In recent months, the bank had hired a new advertising firm, rolled out a new superhero ad campaign, and brought aboard a new board member and new directors of marketing and commercial real estate lending. It also had dismissed its longtime auditing firm, and its replacement was transitioning into the position.

Then, nine days after the second quarter closed, the company announced it was selling to M&I for $32 a share-a 45-percent premium over where First Indiana shares had traded.

With that deal pending, the disappointing second-quarter financials barely got
noticed. In the report, First Indiana said profit totaled $3.9 million-down 40 percent from the same quarter a year earlier.

Sapping results was a $3.4 million pretax charge that included $1.3 million in losses on home equity loans that First Indiana previously had sold off but was required to repurchase. The bank also socked away another $2.1 million in reserves for future home equity loan repurchases.

First Indiana officials did not return calls, and the release did not elaborate on the home equity loan problem. However, observers say First Indiana previously must have agreed to buy back certain loans if they faltered. It surely did so to reduce the risk of the loans to the buyer, thereby maximizing the sale price. The fact First Indiana now has taken a substantial charge indicates bank officials only recently grasped the extent of the exposure.

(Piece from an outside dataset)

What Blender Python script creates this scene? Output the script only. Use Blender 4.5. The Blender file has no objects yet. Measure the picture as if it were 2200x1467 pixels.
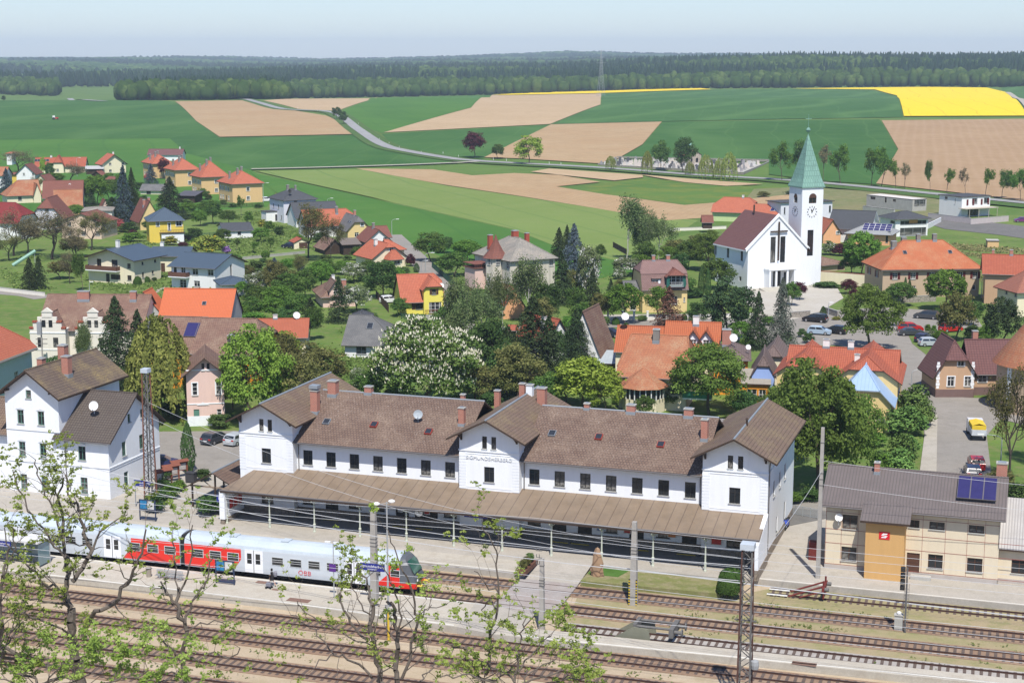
import bpy,bmesh,math,random
import numpy as np
from mathutils import Vector,Matrix
from math import sin,cos,tan,atan,atan2,radians,degrees,pi,hypot,sqrt
rnd=random.Random(7)
S=bpy.context.scene
C=S.collection
#camera
F,HC=3450.0,49.0
P=atan(613.5/F)
cam=bpy.data.cameras.new('camera');cam_o=bpy.data.objects.new('camera',cam);C.objects.link(cam_o)
cam.sensor_width=36;cam.lens=36*F/2200
cam.clip_start=1;cam.clip_end=40000
cam_o.location=(0,0,HC);cam_o.rotation_euler=(pi/2-P,0,0)
S.camera=cam_o
#sky, sun, exposure
SUN_EL,SUN_AZ=radians(58),atan2(0.11,-0.99)
w=bpy.data.worlds.new('World');S.world=w;w.use_nodes=True
nt=w.node_tree;sky=nt.nodes.new('ShaderNodeTexSky');sky.sky_type='NISHITA';sky.sun_disc=False
sky.sun_elevation=SUN_EL;sky.sun_rotation=SUN_AZ;sky.air_density=1.0;sky.dust_density=0.3;sky.ozone_density=2.0
sky.altitude=400
tint=nt.nodes.new('ShaderNodeMix');tint.data_type='RGBA';tint.blend_type='MULTIPLY';tint.inputs[0].default_value=1;tint.inputs[7].default_value=(.84,.92,1.12,1)
nt.links.new(sky.outputs[0],tint.inputs[6]);nt.links.new(tint.outputs[2],nt.nodes['Background'].inputs[0]);nt.nodes['Background'].inputs[1].default_value=0.10
sl=bpy.data.lights.new('sun','SUN');sl.energy=4.6;sl.angle=radians(0.5);sl.color=(1.0,0.95,0.87)
so=bpy.data.objects.new('sun',sl);C.objects.link(so)
so.rotation_euler=Vector((sin(SUN_AZ)*cos(SUN_EL),cos(SUN_AZ)*cos(SUN_EL),sin(SUN_EL))).to_track_quat('Z','Y').to_euler()
S.view_settings.view_transform='Standard';S.view_settings.look='None';S.view_settings.gamma=1
S.view_settings.exposure=0.34
S.cycles.max_bounces=5;S.cycles.diffuse_bounces=3;S.cycles.glossy_bounces=2;S.cycles.transmission_bounces=2
S.cycles.transparent_max_bounces=6;S.cycles.volume_bounces=0;S.cycles.use_denoising=True
S.cycles.caustics_reflective=False;S.cycles.caustics_refractive=False
#terrain and picture-to-place helpers
def ss(t):t=min(1,max(0,t));return t*t*(3-2*t)
def terr(x,y):
 if y<560:return 0.0
 h=9*ss((y-600)/800)+1.5*sin(x/210+1.0)*ss((y-650)/400)
 h+=-10*ss((y-1480)/400)*(1-ss((x+150)/500))-4*ss((y-1450)/300)*ss((x+150)/500)
 h+=ss((x-50)/700*(1+(y-1500)/4000))*26*ss((y-1600)/1300)*(1-.75*ss((y-2900)/2500))
 h+=12*ss((y-3000)/3500)*(1+.2*sin(x/420))+10*ss((y-2300)/700)*(0.5+0.5*sin(x/260+2))
 h+=(10+9*sin(x/620+1.2)+4*sin(x/330)+2*sin(x/140))*ss((y-6000)/2000)
 return h
def pray(px,py):
 x=(px-1100)/F;u=-(py-733.5)/F
 return Vector((x,u*sin(P)+cos(P),u*cos(P)-sin(P)))
def at(px,py,z=0.0):
 d=pray(px,py);t=(z-HC)/d.z
 return Vector((d.x*t,d.y*t,z))
def att(px,py):
 d=pray(px,py);t=100.0;last=t
 while t<12000:
  p=Vector((0,0,HC))+d*t
  if p.z<=terr(p.x,p.y):break
  last=t;t+=max(4,t*.01)
 lo,hi=last,t
 for _ in range(24):
  m=(lo+hi)/2;p=Vector((0,0,HC))+d*m
  if p.z<=terr(p.x,p.y):hi=m
  else:lo=m
 p=Vector((0,0,HC))+d*hi
 return Vector((p.x,p.y,terr(p.x,p.y)))
def proj(x,y,z):
 Z=z-HC;f=y*cos(P)-Z*sin(P);u=y*sin(P)+Z*cos(P)
 return (1100+F*x/f,733.5-F*u/f)
def ztop(x,y,py,lo=-2.0):
 hi=90.0
 for _ in range(40):
  m=(lo+hi)/2
  if proj(x,y,m)[1]>py:lo=m
  else:hi=m
 return lo
def metres(px,p):return px/F*(p.y*cos(P)-(p.z-HC)*sin(P))
def colcross(p,d,px,z):
 k=(px-1100)/F
 c0=p.x-k*(p.y*cos(P)+(HC-z)*sin(P));c1=d.x-k*d.y*cos(P)
 return -c0/c1
#materials
MATS={}
def nodes(name):
 m=bpy.data.materials.new(name);m.use_nodes=True
 t=m.node_tree;b=t.nodes['Principled BSDF']
 return m,t,b
def NN(t,ty,**k):
 n=t.nodes.new(ty)
 for a,v in k.items():setattr(n,a,v)
 return n
def rgb(c):return (c[0],c[1],c[2],1)
def ramp(t,fac,stops):
 r=NN(t,'ShaderNodeValToRGB');t.links.new(fac,r.inputs[0])
 e=r.color_ramp.elements
 while len(e)<len(stops):e.new(0.5)
 for i,(p_,c_) in enumerate(stops):e[i].position=p_;e[i].color=rgb(c_)
 return r.outputs[0]
def noise(t,scale,detail=4,rough=.6,vec=None,dist=0):
 n=NN(t,'ShaderNodeTexNoise');n.inputs['Scale'].default_value=scale;n.inputs['Detail'].default_value=detail
 n.inputs['Roughness'].default_value=rough;n.inputs['Distortion'].default_value=dist
 if vec is not None:t.links.new(vec,n.inputs['Vector'])
 return n.outputs[0]
def mix(t,fac,a,b,mode='MIX'):
 m=NN(t,'ShaderNodeMix',data_type='RGBA',blend_type=mode)
 for i,v in ((0,fac),(6,a),(7,b)):
  if hasattr(v,'is_linked') or hasattr(v,'links'):t.links.new(v,m.inputs[i])
  elif i==0:m.inputs[0].default_value=v
  else:m.inputs[i].default_value=rgb(v)
 return m.outputs[2]
def objcoord(t):return NN(t,'ShaderNodeTexCoord').outputs['Object']
def bump(t,b,h,strength=.3,dist=.05):
 n=NN(t,'ShaderNodeBump');n.inputs['Strength'].default_value=strength;n.inputs['Distance'].default_value=dist
 t.links.new(h,n.inputs['Height']);t.links.new(n.outputs[0],b.inputs['Normal'])
def plain(name,c,rough=.8,var=.12,scale=1.2,metal=0,spec=.3):
 if name in MATS:return MATS[name]
 m,t,b=nodes(name)
 co=objcoord(t)
 n1=noise(t,scale,5,.65,co);n2=noise(t,scale*9,3,.6,co)
 lo=tuple(v*(1-var) for v in c);hi=tuple(min(1,v*(1+var*.6)) for v in c)
 c1=ramp(t,n1,[(.3,lo),(.65,hi)])
 c2=mix(t,.35,c1,ramp(t,n2,[(.35,lo),(.7,hi)]))
 t.links.new(c2,b.inputs['Base Color'])
 b.inputs['Roughness'].default_value=rough;b.inputs['Metallic'].default_value=metal
 b.inputs['Specular IOR Level'].default_value=spec
 MATS[name]=m;return m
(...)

After the problem surfaced, “they realized their stock price would be significantly reduced, and they did not want to face the music on that,” speculated Mike Renninger, principal in the Carmel-based bank consulting firm Renninger & Associates.

While the loss put a dent in First Indiana’s results, it barely was meaningful to M&I, a mid-sized player with 25 times the assets of the Indianapolis bank. Assuming First Indiana apprised M&I of the mortgage problem during negotiations, there’s no reason to think it will derail the deal, observers said.

First Indiana is far from alone in getting entangled on mortgage woes, many stemming from the weak housing market. Wrenching turmoil in the industry in recent months has knocked some major lenders out of business.

Compared with what other mortgage lenders are facing, First Indiana’s $3.4 million charge isn’t huge-and it wouldn’t have been big enough to decimate the bank’s stock. However, it isn’t clear whether First Indiana knew the precise scope of the problem when it cut the M&I deal. It also isn’t clear whether the Indianapolis bank now has stashed enough in reserves to cover all its potential buyback exposure.

First Indiana had taken steps to reduce its exposure to the volatile mortgage
industry even before the segment slid into disarray this year. Late in 2006, for instance, it began originating mortgage loans through a new joint venture with San Francisco-based Wells Fargo Corp. In a conference call with analysts in April, Warrington said he was closely monitoring changes in the mortgage market.

Eventually, First Indiana will have to become more forthcoming about what drove it into the arms of M&I. The proxy statement shareholders will receive before they vote on the deal later this year will include a “Background of the merger” section, which must outline the behind-the-scenes negotiations.

Lawyers write those sections, so they’re typically not riveting reading. But in the case of First Indiana, the prose will be worth wading through.

Consider just the odyssey over auditors. In June, it dismissed KPMG LLP without publicly saying why, replacing it with BKD LLP. But after First Indiana announced its sale, BKD quit, saying it didn’t want to ramp up for a short-term gig. So First Indiana rehired KPMG.

An awkward situation, to be sure. It’s not the sort of mess a bank typically finds itself in-certainly not one that was methodically exploring its sale options for months.

“It’s pretty easy to see, they weren’t thinking about this at all,” one banker said.